Sotoudeh's husband, Reza Khandan, told Radio Farda on October 6 that he finally received a brief telephone call from her after nearly three weeks without any contact.

"After 18 days of total silence, I could hear my wife for only three seconds," Khandan said. "I could not talk at all. She just said she has been on a hunger strike from September 25."

He added that "she just said 'threat.' She wanted to say she has been threatened by [the authorities]."

Sotoudeh, 47, has represented Iranian political activists and prisoners sentenced to death for crimes committed when they were under the age of 18.

Khandan told Radio Farda that the previous time he spoke to his wife she told him she would start a hunger strike unless the prison wardens allowed her to speak to her family once every four days. Sotoudeh and Khandan have two children aged 3 and 10 years.

"I did not announce this news [of the hunger strike] as she is being kept in solitary confinement and nobody is with her," he said. "I was not sure when exactly she started the hunger strike, but she told me yesterday that she started on September 25."

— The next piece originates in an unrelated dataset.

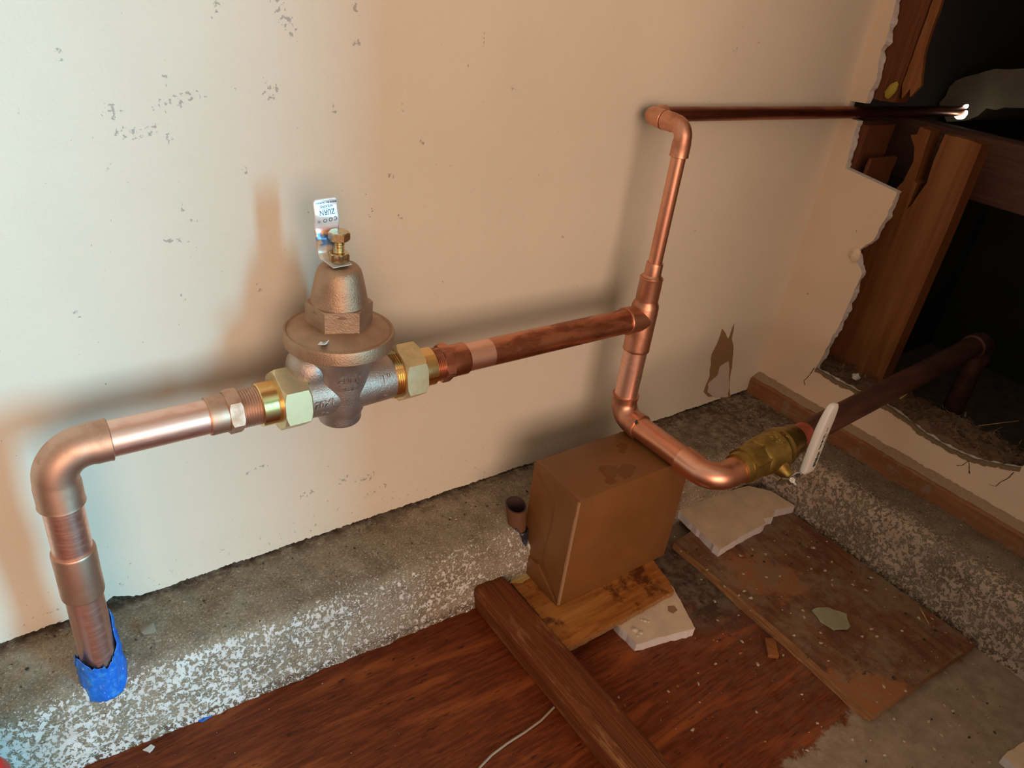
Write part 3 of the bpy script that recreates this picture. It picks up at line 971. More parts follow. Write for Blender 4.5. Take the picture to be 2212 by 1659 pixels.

Khandan is concerned about the conditions in which his wife is being held. "The atmosphere that pervaded our conversation was fear; I could feel it from her tone of voice," he said.

It remains unclear what charges Sotoudeh faces. Khandan told Radio Farda that Sotoudeh's lawyer, Nasim Ghanavi, was with her on the first day of the revolutionary court hearing.

"Ghanavi was told that as Sotoudeh's file is at the interrogation stage, she may not have access to the file or visit Sotoudeh in prison," Khandan told Radio Farda.